Les crèches publiques aussi sont soumises, par la PSU, à cette course au remplissage. En revanche, des crèches privées flirtent avec la loi. Elles vont toujours remplir au maximum ou surbooker, en jouant avec le surnombre autorisé [les crèches ont le droit d’accueillir plus d’enfants que prévu en urgence ou pour dépanner, mais l’effectif moyen ne doit pas dépasser les 100 % sur une semaine, ndlr]. Elles le font à temps plein alors que le surbooking autorisé doit être occasionnel.

Faudrait-il interdire les crèches à but lucratif ?

On ne se prononce pas là-dessus. L’enjeu, c’est comment c’est contrôlé, quelles questions ça soulève, est-ce que les bébés peuvent être une marchandise comme une autre. Force est de constater qu’il y a une pénurie de places en crèches‚ donc la question c’est plutôt comment encadrer cette lucrativité, contrôler ce qui se passe dans certaines crèches. Ça vaut pour toutes les crèches, publiques et associatives aussi, mais une crèche publique va chercher l’équilibre et une crèche privée va chercher le profit. Ça pousse d’autant plus à mettre la pression sur les salariées.

Que pensez-vous de la volonté d’Emmanuel Macron de créer un service public de la petite enfance ? Et de l’objectif affiché de 200 000 places supplémentaires ?

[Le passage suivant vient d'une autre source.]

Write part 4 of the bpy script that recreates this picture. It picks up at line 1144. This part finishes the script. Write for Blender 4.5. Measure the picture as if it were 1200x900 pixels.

Afficher 200 000 places c’est louable, mais irréalisable. Il y a déjà eu des annonces chiffrées par le passé, les objectifs n’ont jamais été atteints. Il y a un manque de main-d’œuvre formée et d’attractivité parce que c’est très mal payé, les personnes sont brisées physiquement, moralement, dans ces métiers qui comptent 97 % de femmes. Les conditions de travail ne sont pas à la hauteur de l’enjeu. Quant au service public, les entreprises privées veulent que ça s’appelle un «service universel de la petite enfance». Il y a encore beaucoup d’interrogations sur la forme que ça prendra.